Saturday, March 1, 2008

Predatory Lending--Not

This is actually a continuation of my exposure of leftist (non) thinking on the subprime/housing "crisis".  Follows is a comment under the same AOL featured article (see previous entries today), by the same person trying to make it all the government's "fault" (see previoius entry):

"Actually in lowering the standard for the subprimes the government allowed predatory lending practices to develop"

Absolutely, positively, objectively FALSE.

It is NOT a "predatory lending practice" to give a bad loan to a person. How many BAD LOANS were given to the people starting dot.com businesses in the Clinton years? How many people went bankrupt when the bubble burst? Was this "preadatory" lendng, and predatory selling of stocks that were overvalued?

The government is NOT repsonsible for ensuring that financial institutions make only good loans.  The government is not responsible for ensuring that lenders and borrowers make only good loan decisions. In the first oil "bubble", banks in Texas lent money to every driller in sight--including people diving into the business. When oil collapsed to $10.00 a barrel, essentially EVERY BANK IN TEXAS (where I live) went under, as all of these loans defaulted.

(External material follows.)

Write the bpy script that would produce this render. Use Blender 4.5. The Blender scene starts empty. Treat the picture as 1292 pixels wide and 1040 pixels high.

Bubbles bursting mean that people get caught. There is NO analysis anywhere showing that "relaxation" of government standards "caused" the mortgage/credit crisis (not just a subprime crisis).  In other words, there is no indication that whatever small relaxation there was in regulatory requirements for SOME loans had any major effect on the final result.  Everyone got euphoric, and bad loans were made.  Once the (both credit and housing) bubble burst, the result was inevitable.  Financial institutions have, of course, tightened standards NOW (and government regulators have increased scrutiny).  While necessary, this WORSENS the "crisis", because many people can no longer get a loan to buy a house (perhaps a house facing foreclousre). 

It is NOT the job of government to regulate every financial instrument, and guarantee that every loan is good. If government tries to do so, it will STRANGLE the financial system, and truly cause economic collapse.

Government could regulate so that no person (absent rare, unforeseen events) could get a loan that they could not pay back. What would be the result. PEOPLE COULD NOT GET LOANS OR HOUSES.

It may be news to some of you out there, but financial institutions do NOT GAIN by bad loans or foreclosures. As with the banks who went under in Texas when the first "oil bubble" burst, many financial institutions are IN TROUBLE (as much trouble as some homeowners) because of the bursting of the housing bubble. Even for those financial institutions which have so far survived, their stocks are WAY DOWN--as they have suffered a financial disaster.

Too many people want us to bail out BOTH homeowners and financial institutions. It would be a bad economic mistake.  The more we try to immunize people from the consequences of mistakes, and the more we try to prevent the mistakes with overwhleming government regulation, the more we strangle our economy.  Bubbles have to be allowed to burst, and people have to be allowed to make mistakes.

That is FREEDOM.  It is also responsibility--accepting the consequences of your own actions.